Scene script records
-.-.-

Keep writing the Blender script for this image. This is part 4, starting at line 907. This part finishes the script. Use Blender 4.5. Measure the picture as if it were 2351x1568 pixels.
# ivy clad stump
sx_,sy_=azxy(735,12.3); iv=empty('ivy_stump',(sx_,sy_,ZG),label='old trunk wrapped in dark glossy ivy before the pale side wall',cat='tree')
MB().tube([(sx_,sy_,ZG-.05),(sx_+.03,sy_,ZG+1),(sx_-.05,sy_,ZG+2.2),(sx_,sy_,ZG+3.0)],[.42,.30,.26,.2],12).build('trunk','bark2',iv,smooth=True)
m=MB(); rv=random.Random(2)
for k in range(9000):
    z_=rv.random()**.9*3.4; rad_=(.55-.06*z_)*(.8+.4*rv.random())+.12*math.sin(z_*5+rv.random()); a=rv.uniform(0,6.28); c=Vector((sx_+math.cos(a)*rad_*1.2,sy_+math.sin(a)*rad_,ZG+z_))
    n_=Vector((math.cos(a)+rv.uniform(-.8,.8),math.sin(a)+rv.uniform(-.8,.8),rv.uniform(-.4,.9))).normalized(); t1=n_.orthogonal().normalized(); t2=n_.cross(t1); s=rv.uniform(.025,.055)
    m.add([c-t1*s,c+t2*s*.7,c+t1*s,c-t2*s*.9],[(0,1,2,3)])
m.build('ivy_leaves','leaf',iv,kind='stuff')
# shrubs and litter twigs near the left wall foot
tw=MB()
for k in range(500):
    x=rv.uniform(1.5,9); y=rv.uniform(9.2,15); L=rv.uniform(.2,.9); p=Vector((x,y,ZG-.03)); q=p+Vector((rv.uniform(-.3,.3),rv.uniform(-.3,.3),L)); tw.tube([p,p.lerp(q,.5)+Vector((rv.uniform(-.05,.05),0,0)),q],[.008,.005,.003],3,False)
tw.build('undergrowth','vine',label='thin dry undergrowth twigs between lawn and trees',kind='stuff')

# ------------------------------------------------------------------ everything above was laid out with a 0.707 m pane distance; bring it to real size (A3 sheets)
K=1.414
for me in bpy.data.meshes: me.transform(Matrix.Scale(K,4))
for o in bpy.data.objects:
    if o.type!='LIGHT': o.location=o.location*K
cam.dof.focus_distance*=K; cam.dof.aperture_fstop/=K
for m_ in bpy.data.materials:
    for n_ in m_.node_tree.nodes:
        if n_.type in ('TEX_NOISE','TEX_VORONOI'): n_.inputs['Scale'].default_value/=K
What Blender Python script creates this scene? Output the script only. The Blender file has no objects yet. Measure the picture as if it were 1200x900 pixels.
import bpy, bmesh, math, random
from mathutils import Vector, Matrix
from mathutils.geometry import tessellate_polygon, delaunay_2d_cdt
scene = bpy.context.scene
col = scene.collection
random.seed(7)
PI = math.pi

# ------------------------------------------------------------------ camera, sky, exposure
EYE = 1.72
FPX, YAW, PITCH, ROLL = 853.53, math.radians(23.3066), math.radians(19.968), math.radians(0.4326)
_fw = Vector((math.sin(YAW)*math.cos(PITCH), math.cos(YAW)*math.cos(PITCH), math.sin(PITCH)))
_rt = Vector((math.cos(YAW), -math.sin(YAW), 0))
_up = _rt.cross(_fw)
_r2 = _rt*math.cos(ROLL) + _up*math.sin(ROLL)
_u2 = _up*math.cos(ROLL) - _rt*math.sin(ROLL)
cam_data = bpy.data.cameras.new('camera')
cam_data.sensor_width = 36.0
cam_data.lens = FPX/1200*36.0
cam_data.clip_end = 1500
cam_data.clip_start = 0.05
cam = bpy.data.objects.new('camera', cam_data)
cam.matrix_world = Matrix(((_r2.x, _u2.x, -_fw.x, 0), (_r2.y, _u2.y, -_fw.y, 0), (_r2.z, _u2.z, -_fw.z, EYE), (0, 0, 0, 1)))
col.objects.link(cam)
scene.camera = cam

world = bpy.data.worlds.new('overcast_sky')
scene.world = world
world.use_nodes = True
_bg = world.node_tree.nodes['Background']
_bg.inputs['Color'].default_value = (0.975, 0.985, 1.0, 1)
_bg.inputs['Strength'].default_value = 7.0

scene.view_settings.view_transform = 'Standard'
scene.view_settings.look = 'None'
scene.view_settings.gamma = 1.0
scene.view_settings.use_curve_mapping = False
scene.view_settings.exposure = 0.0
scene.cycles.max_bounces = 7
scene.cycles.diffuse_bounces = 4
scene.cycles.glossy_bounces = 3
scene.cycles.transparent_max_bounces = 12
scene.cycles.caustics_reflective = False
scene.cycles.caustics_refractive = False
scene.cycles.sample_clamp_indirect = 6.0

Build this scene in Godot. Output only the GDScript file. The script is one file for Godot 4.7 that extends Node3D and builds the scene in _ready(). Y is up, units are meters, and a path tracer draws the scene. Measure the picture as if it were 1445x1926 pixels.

-.-.-

### Brief
Give back the data above exactly as it appears.

### Task solution
Keep writing the Blender script for this image. This is part 4, starting at line 907. This part finishes the script. Use Blender 4.5. Measure the picture as if it were 2351x1568 pixels.
# ivy clad stump
sx_,sy_=azxy(735,12.3); iv=empty('ivy_stump',(sx_,sy_,ZG),label='old trunk wrapped in dark glossy ivy before the pale side wall',cat='tree')
MB().tube([(sx_,sy_,ZG-.05),(sx_+.03,sy_,ZG+1),(sx_-.05,sy_,ZG+2.2),(sx_,sy_,ZG+3.0)],[.42,.30,.26,.2],12).build('trunk','bark2',iv,smooth=True)
m=MB(); rv=random.Random(2)
for k in range(9000):
    z_=rv.random()**.9*3.4; rad_=(.55-.06*z_)*(.8+.4*rv.random())+.12*math.sin(z_*5+rv.random()); a=rv.uniform(0,6.28); c=Vector((sx_+math.cos(a)*rad_*1.2,sy_+math.sin(a)*rad_,ZG+z_))
    n_=Vector((math.cos(a)+rv.uniform(-.8,.8),math.sin(a)+rv.uniform(-.8,.8),rv.uniform(-.4,.9))).normalized(); t1=n_.orthogonal().normalized(); t2=n_.cross(t1); s=rv.uniform(.025,.055)
    m.add([c-t1*s,c+t2*s*.7,c+t1*s,c-t2*s*.9],[(0,1,2,3)])
m.build('ivy_leaves','leaf',iv,kind='stuff')
# shrubs and litter twigs near the left wall foot
tw=MB()
for k in range(500):
    x=rv.uniform(1.5,9); y=rv.uniform(9.2,15); L=rv.uniform(.2,.9); p=Vector((x,y,ZG-.03)); q=p+Vector((rv.uniform(-.3,.3),rv.uniform(-.3,.3),L)); tw.tube([p,p.lerp(q,.5)+Vector((rv.uniform(-.05,.05),0,0)),q],[.008,.005,.003],3,False)
tw.build('undergrowth','vine',label='thin dry undergrowth twigs between lawn and trees',kind='stuff')

# ------------------------------------------------------------------ everything above was laid out with a 0.707 m pane distance; bring it to real size (A3 sheets)
K=1.414
for me in bpy.data.meshes: me.transform(Matrix.Scale(K,4))
for o in bpy.data.objects:
    if o.type!='LIGHT': o.location=o.location*K
cam.dof.focus_distance*=K; cam.dof.aperture_fstop/=K
for m_ in bpy.data.materials:
    for n_ in m_.node_tree.nodes:
        if n_.type in ('TEX_NOISE','TEX_VORONOI'): n_.inputs['Scale'].default_value/=K
What Blender Python script creates this scene? Output the script only. The Blender file has no objects yet. Measure the picture as if it were 1200x900 pixels.
import bpy, bmesh, math, random
from mathutils import Vector, Matrix
from mathutils.geometry import tessellate_polygon, delaunay_2d_cdt
scene = bpy.context.scene
col = scene.collection
random.seed(7)
PI = math.pi

# ------------------------------------------------------------------ camera, sky, exposure
EYE = 1.72
FPX, YAW, PITCH, ROLL = 853.53, math.radians(23.3066), math.radians(19.968), math.radians(0.4326)
_fw = Vector((math.sin(YAW)*math.cos(PITCH), math.cos(YAW)*math.cos(PITCH), math.sin(PITCH)))
_rt = Vector((math.cos(YAW), -math.sin(YAW), 0))
_up = _rt.cross(_fw)
_r2 = _rt*math.cos(ROLL) + _up*math.sin(ROLL)
_u2 = _up*math.cos(ROLL) - _rt*math.sin(ROLL)
cam_data = bpy.data.cameras.new('camera')
cam_data.sensor_width = 36.0
cam_data.lens = FPX/1200*36.0
cam_data.clip_end = 1500
cam_data.clip_start = 0.05
cam = bpy.data.objects.new('camera', cam_data)
cam.matrix_world = Matrix(((_r2.x, _u2.x, -_fw.x, 0), (_r2.y, _u2.y, -_fw.y, 0), (_r2.z, _u2.z, -_fw.z, EYE), (0, 0, 0, 1)))
col.objects.link(cam)
scene.camera = cam

world = bpy.data.worlds.new('overcast_sky')
scene.world = world
world.use_nodes = True
_bg = world.node_tree.nodes['Background']
_bg.inputs['Color'].default_value = (0.975, 0.985, 1.0, 1)
_bg.inputs['Strength'].default_value = 7.0

scene.view_settings.view_transform = 'Standard'
scene.view_settings.look = 'None'
scene.view_settings.gamma = 1.0
scene.view_settings.use_curve_mapping = False
scene.view_settings.exposure = 0.0
scene.cycles.max_bounces = 7
scene.cycles.diffuse_bounces = 4
scene.cycles.glossy_bounces = 3
scene.cycles.transparent_max_bounces = 12
scene.cycles.caustics_reflective = False
scene.cycles.caustics_refractive = False
scene.cycles.sample_clamp_indirect = 6.0

Build this scene in Godot. Output only the GDScript file. The script is one file for Godot 4.7 that extends Node3D and builds the scene in _ready(). Y is up, units are meters, and a path tracer draws the scene. Measure the picture as if it were 1445x1926 pixels.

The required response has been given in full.